═════ Data extract

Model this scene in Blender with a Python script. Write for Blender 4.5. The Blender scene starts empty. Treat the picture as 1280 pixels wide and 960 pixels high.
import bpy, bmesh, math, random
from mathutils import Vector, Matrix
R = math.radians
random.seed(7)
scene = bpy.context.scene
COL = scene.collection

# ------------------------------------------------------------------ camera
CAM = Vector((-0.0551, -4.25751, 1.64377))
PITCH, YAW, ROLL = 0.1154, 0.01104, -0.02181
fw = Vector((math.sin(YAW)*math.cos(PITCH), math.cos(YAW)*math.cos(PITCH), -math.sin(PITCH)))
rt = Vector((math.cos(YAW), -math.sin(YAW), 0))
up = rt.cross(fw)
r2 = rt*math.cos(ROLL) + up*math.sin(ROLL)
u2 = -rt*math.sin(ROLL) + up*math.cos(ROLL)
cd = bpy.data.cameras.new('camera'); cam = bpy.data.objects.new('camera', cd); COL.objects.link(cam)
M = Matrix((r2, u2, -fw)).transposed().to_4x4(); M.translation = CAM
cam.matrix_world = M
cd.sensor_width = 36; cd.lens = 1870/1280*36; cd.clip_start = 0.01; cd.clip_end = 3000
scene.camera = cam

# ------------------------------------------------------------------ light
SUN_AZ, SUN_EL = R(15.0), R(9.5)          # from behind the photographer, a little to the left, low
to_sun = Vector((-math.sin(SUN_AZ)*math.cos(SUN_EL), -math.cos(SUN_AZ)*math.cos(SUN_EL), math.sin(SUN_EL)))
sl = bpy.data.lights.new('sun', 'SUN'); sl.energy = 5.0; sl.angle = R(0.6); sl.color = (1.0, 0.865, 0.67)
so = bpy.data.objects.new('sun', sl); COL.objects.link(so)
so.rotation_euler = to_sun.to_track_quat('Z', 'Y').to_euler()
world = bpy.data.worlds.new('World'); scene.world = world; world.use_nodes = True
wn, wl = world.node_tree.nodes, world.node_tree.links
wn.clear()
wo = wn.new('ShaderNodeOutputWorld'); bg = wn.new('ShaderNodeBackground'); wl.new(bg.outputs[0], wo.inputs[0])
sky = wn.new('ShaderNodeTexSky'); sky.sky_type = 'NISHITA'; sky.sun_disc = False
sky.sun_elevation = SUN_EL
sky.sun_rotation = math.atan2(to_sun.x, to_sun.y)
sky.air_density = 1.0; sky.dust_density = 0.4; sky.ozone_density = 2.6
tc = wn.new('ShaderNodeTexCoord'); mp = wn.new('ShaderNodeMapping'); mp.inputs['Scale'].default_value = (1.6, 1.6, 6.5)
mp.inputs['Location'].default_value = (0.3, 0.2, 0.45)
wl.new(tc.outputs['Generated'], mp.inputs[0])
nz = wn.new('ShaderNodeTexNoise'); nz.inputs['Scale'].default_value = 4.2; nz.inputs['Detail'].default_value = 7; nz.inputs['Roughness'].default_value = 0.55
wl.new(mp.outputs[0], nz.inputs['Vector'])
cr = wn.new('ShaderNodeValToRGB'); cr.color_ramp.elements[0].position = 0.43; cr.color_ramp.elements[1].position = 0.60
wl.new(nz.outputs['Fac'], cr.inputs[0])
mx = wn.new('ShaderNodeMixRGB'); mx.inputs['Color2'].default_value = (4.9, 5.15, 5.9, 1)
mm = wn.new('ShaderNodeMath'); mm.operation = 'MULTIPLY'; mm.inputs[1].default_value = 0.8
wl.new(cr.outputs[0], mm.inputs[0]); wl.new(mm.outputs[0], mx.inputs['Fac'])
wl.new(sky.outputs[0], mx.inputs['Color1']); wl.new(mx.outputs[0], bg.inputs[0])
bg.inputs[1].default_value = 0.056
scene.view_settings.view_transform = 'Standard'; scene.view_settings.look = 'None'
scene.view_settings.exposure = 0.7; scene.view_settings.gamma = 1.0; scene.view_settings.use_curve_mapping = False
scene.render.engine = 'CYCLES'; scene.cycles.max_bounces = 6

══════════

Reproduce all of the material above word for word.

> Solution for this problem
Model this scene in Blender with a Python script. Write for Blender 4.5. The Blender scene starts empty. Treat the picture as 1280 pixels wide and 960 pixels high.
import bpy, bmesh, math, random
from mathutils import Vector, Matrix
R = math.radians
random.seed(7)
scene = bpy.context.scene
COL = scene.collection

# ------------------------------------------------------------------ camera
CAM = Vector((-0.0551, -4.25751, 1.64377))
PITCH, YAW, ROLL = 0.1154, 0.01104, -0.02181
fw = Vector((math.sin(YAW)*math.cos(PITCH), math.cos(YAW)*math.cos(PITCH), -math.sin(PITCH)))
rt = Vector((math.cos(YAW), -math.sin(YAW), 0))
up = rt.cross(fw)
r2 = rt*math.cos(ROLL) + up*math.sin(ROLL)
u2 = -rt*math.sin(ROLL) + up*math.cos(ROLL)
cd = bpy.data.cameras.new('camera'); cam = bpy.data.objects.new('camera', cd); COL.objects.link(cam)
M = Matrix((r2, u2, -fw)).transposed().to_4x4(); M.translation = CAM
cam.matrix_world = M
cd.sensor_width = 36; cd.lens = 1870/1280*36; cd.clip_start = 0.01; cd.clip_end = 3000
scene.camera = cam

# ------------------------------------------------------------------ light
SUN_AZ, SUN_EL = R(15.0), R(9.5)          # from behind the photographer, a little to the left, low
to_sun = Vector((-math.sin(SUN_AZ)*math.cos(SUN_EL), -math.cos(SUN_AZ)*math.cos(SUN_EL), math.sin(SUN_EL)))
sl = bpy.data.lights.new('sun', 'SUN'); sl.energy = 5.0; sl.angle = R(0.6); sl.color = (1.0, 0.865, 0.67)
so = bpy.data.objects.new('sun', sl); COL.objects.link(so)
so.rotation_euler = to_sun.to_track_quat('Z', 'Y').to_euler()
world = bpy.data.worlds.new('World'); scene.world = world; world.use_nodes = True
wn, wl = world.node_tree.nodes, world.node_tree.links
wn.clear()
wo = wn.new('ShaderNodeOutputWorld'); bg = wn.new('ShaderNodeBackground'); wl.new(bg.outputs[0], wo.inputs[0])
sky = wn.new('ShaderNodeTexSky'); sky.sky_type = 'NISHITA'; sky.sun_disc = False
sky.sun_elevation = SUN_EL
sky.sun_rotation = math.atan2(to_sun.x, to_sun.y)
sky.air_density = 1.0; sky.dust_density = 0.4; sky.ozone_density = 2.6
tc = wn.new('ShaderNodeTexCoord'); mp = wn.new('ShaderNodeMapping'); mp.inputs['Scale'].default_value = (1.6, 1.6, 6.5)
mp.inputs['Location'].default_value = (0.3, 0.2, 0.45)
wl.new(tc.outputs['Generated'], mp.inputs[0])
nz = wn.new('ShaderNodeTexNoise'); nz.inputs['Scale'].default_value = 4.2; nz.inputs['Detail'].default_value = 7; nz.inputs['Roughness'].default_value = 0.55
wl.new(mp.outputs[0], nz.inputs['Vector'])
cr = wn.new('ShaderNodeValToRGB'); cr.color_ramp.elements[0].position = 0.43; cr.color_ramp.elements[1].position = 0.60
wl.new(nz.outputs['Fac'], cr.inputs[0])
mx = wn.new('ShaderNodeMixRGB'); mx.inputs['Color2'].default_value = (4.9, 5.15, 5.9, 1)
mm = wn.new('ShaderNodeMath'); mm.operation = 'MULTIPLY'; mm.inputs[1].default_value = 0.8
wl.new(cr.outputs[0], mm.inputs[0]); wl.new(mm.outputs[0], mx.inputs['Fac'])
wl.new(sky.outputs[0], mx.inputs['Color1']); wl.new(mx.outputs[0], bg.inputs[0])
bg.inputs[1].default_value = 0.056
scene.view_settings.view_transform = 'Standard'; scene.view_settings.look = 'None'
scene.view_settings.exposure = 0.7; scene.view_settings.gamma = 1.0; scene.view_settings.use_curve_mapping = False
scene.render.engine = 'CYCLES'; scene.cycles.max_bounces = 6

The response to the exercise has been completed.